>> start Extracted data

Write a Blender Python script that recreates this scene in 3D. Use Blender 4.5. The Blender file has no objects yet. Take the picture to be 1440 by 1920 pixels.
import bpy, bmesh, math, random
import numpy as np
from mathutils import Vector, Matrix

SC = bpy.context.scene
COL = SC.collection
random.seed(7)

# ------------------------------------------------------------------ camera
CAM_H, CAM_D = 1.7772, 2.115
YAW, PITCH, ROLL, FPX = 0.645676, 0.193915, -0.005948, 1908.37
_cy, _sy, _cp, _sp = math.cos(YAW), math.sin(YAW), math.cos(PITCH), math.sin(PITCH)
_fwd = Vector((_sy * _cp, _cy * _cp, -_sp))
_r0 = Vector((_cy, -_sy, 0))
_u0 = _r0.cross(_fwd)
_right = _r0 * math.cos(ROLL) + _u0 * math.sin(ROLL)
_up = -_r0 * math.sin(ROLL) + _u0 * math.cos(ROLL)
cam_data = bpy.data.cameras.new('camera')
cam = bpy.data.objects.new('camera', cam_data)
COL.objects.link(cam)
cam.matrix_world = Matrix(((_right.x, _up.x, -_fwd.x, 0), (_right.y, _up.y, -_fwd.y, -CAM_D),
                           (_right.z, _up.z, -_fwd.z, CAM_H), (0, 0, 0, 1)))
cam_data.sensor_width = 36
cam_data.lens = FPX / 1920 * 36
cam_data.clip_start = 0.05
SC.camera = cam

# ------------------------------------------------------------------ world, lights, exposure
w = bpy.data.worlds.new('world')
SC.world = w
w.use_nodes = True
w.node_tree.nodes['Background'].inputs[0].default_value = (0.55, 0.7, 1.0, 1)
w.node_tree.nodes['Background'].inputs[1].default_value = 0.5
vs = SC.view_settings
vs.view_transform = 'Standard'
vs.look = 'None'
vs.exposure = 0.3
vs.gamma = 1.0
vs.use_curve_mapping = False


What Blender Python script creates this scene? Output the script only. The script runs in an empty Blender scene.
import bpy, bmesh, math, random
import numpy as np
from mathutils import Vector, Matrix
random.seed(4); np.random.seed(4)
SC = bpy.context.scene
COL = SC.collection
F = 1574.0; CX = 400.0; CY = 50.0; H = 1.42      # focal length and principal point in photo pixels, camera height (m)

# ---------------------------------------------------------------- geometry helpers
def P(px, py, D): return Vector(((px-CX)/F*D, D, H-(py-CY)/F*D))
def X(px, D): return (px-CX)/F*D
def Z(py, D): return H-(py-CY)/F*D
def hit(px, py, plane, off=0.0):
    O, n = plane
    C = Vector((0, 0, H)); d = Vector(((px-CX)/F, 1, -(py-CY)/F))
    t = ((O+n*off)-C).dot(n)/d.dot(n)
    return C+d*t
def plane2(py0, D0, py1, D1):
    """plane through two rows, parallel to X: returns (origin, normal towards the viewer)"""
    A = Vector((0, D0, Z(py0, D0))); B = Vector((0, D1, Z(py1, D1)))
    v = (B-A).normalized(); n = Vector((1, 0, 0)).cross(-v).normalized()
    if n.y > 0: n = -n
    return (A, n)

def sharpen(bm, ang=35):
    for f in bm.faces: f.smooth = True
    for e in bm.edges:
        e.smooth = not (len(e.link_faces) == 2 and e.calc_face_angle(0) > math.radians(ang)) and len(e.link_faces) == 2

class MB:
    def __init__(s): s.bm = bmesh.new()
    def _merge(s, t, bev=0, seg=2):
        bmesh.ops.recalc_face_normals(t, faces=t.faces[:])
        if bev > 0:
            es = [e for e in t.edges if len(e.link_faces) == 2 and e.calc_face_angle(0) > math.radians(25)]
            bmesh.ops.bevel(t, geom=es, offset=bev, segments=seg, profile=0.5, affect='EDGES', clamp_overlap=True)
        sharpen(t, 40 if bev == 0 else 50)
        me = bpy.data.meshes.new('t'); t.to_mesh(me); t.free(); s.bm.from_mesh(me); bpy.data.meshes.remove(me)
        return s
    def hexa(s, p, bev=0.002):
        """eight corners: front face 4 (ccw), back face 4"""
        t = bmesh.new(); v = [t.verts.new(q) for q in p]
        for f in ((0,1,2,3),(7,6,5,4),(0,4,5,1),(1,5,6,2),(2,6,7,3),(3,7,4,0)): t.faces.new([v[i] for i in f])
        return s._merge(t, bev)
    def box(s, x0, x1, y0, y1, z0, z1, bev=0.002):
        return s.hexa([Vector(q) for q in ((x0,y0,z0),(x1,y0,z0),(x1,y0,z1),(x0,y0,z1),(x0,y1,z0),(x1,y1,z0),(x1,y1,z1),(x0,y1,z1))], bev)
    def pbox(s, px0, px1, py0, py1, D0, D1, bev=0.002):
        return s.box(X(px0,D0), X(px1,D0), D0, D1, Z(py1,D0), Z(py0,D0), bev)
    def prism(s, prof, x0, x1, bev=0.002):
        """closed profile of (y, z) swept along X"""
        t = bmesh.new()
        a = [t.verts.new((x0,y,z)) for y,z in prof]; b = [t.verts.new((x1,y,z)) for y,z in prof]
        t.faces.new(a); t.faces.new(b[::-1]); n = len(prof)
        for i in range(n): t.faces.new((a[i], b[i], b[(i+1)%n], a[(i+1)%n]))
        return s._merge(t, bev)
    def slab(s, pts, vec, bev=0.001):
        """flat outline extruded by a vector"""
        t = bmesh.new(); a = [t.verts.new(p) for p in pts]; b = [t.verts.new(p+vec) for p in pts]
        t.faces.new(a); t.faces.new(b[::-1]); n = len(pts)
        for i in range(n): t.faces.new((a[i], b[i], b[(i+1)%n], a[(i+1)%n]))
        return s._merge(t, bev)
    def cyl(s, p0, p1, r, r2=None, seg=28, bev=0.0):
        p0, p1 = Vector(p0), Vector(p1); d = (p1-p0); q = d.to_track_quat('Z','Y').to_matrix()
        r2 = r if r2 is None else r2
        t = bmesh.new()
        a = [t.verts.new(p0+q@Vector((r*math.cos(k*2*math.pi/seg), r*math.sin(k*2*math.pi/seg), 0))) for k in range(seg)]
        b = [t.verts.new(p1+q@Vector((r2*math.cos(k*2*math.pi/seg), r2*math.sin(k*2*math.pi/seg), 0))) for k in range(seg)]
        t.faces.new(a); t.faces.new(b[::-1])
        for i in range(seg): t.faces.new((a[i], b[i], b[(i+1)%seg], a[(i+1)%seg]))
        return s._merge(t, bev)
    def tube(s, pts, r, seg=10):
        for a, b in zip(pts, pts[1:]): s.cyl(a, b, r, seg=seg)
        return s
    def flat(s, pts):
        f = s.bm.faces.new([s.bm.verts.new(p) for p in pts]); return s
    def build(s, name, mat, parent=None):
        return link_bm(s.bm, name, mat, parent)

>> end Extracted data

**What the task asks:**
Quote every line of the records above, from the first down to the one holding "random.seed(7)", exactly as written.

**Exercise result:**
Write a Blender Python script that recreates this scene in 3D. Use Blender 4.5. The Blender file has no objects yet. Take the picture to be 1440 by 1920 pixels.
import bpy, bmesh, math, random
import numpy as np
from mathutils import Vector, Matrix

SC = bpy.context.scene
COL = SC.collection
random.seed(7)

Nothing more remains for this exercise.